Grünewald sieht in sozialen Netzwerken allerdings keine Verarmung, sondern nur eine Veränderung von Kommunikation. "Solche Netzwerke bieten neue Möglichkeiten, Geschichten von sich zu erzählen – Jugendliche betreiben dort keine Persönlichkeitserforschung im Stile von Goethes Werther, sondern entwerfen ein Bild nach Patchwork-Logik", so Grünewald. Bei Facebook ergibt sich das Selbstporträt aus kurzen Angaben darüber, was man liebt oder hasst, aus Fotos, in denen man sich in bestimmten Situationen präsentiert, aus dem Freundeskreis, der auf der eigenen Seite vermerkt ist, aus Kommentaren auf deren Seiten. Um sich in sozialen Netzwerken gut zu präsentieren, muss man präzise und schlagfertig sein, Humor beweisen.

Kaum gefordert ist dagegen die Kunst, Erlebtes spannend wiederzugeben, es in eine Geschichte zu verwandeln mit überlegter Dramaturgie. Dabei ist diese Fähigkeit eine der ältesten Kulturtechniken überhaupt: "Erzähle mir, Muse " – so beginnt die "Odyssee". "Man hat mir erzählt" lauten die ersten Worte des "Hildebrandsliedes". Und in den ersten Zeilen des Nibelungenliedes heißt es: "Viel Wunderdinge melden die Mären alter Zeit . . ."

Doch wird in unseren Tagen wenig dafür getan, die Kulturtechnik des Erzählens zu pflegen. Schulen wie Universitäten stehen unter Effizienzdruck, die Quantität der Informationsvermittlung ist wichtiger als die Form. Auf dem Buchmarkt machen Autoren wie Charlotte Roche Furore, die ihre Gedanken einfach niederschreiben, wie sie plappern. Ihre Texte stimmen den Sound der Zeit an, der zu cool ist für erzählerisches Pathos. Autoren, die von Fabulierlust gepackt werden, bei Lesungen gar das Gedruckte beiseite schieben, sich von der eigenen Geschichte treiben lassen und frei erzählen wie Rafik Schami, sind die Ausnahme. Und Schami stammt aus Syrien.

Dabei ist Literatur seit jeher Sprachspenderin für das Nachdenken über uns selbst. Selbsterkenntnis fußt auf dem Vermögen, die eigene Biografie in Worte zu fassen, sich selbst etwas über das eigene Leben zu erzählen. Literatur liefert Formulierhilfen dafür, kann Leser, die festgefahren sind im Nachdenken über sich selbst, auf neue Wege führen. Und diese Selbstreflexion durch inneres Erzählen kann heilsame Wirkung haben, darauf baut die Psychoanalyse. Es könnte also Folgen haben, wenn der Generation Twitter die Worte dafür ausgehen.

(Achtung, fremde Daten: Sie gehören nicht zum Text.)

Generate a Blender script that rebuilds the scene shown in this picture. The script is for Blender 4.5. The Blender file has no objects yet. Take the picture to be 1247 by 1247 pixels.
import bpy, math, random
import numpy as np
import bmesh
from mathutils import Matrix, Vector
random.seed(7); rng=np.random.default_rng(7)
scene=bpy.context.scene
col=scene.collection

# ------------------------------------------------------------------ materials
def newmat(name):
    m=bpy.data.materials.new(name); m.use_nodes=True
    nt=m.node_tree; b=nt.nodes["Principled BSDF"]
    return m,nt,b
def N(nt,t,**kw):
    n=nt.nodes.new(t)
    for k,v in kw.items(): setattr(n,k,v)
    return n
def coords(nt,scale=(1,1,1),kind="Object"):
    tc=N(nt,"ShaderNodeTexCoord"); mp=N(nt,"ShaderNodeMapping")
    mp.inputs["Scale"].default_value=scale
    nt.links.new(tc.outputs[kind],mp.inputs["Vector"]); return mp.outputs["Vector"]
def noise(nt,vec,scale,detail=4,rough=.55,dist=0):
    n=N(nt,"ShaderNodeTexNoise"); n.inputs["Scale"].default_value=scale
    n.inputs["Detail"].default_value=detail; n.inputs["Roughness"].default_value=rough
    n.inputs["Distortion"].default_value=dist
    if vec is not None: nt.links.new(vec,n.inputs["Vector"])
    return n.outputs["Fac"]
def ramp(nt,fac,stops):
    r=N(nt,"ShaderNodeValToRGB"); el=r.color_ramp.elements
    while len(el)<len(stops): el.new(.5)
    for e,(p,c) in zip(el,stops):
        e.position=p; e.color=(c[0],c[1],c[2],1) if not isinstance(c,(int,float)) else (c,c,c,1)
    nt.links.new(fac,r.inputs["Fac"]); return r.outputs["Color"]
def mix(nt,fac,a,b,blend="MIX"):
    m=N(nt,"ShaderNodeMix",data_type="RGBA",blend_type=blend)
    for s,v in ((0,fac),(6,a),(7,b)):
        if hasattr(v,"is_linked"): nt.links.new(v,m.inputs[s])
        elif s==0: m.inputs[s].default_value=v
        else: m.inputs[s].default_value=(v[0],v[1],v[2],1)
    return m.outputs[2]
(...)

Und das gilt nicht nur für das Individuum. Auch Gesellschaften brauchen Erzählungen, Mythen, in denen bewahrt ist, was der Gemeinschaft wichtig erscheint. "Derzeit gibt es aber nur noch Schwundstufen solcher gesellschaftlicher Epen", sagt Christian Schüle, Autor des Buches "Vom Ich zum Wir". "Die deutsche Gesellschaft unterhält sich leider hauptsächlich über Fußball, Kriminalität und Sexualität, dabei müssten wir dringend über Gemeinwohl, Gerechtigkeit, einen neuen Gesellschaftsvertrag diskutieren – aber das klingt natürlich nicht so sexy."

Schüle hat darum nach Menschen gesucht, die mit ihm über neue Narrative für Deutschland nachdenken wollen und die Gruppe "Denker für morgen" gegründet, die inzwischen bei der Konrad-Adenauer-Stiftung angesiedelt ist. "Wir könnten uns in Deutschland zum Beispiel darauf verständigen, dass wir unsere ganze Kraft in Ausbildung investieren, damit Menschen, egal welcher Herkunft, eine Chance in diesem Land bekommen", sagt Schüle. "Wir könnten uns vom Streben nach Gemeinwohlstand erzählen – das wäre doch eine schöne Erzählung."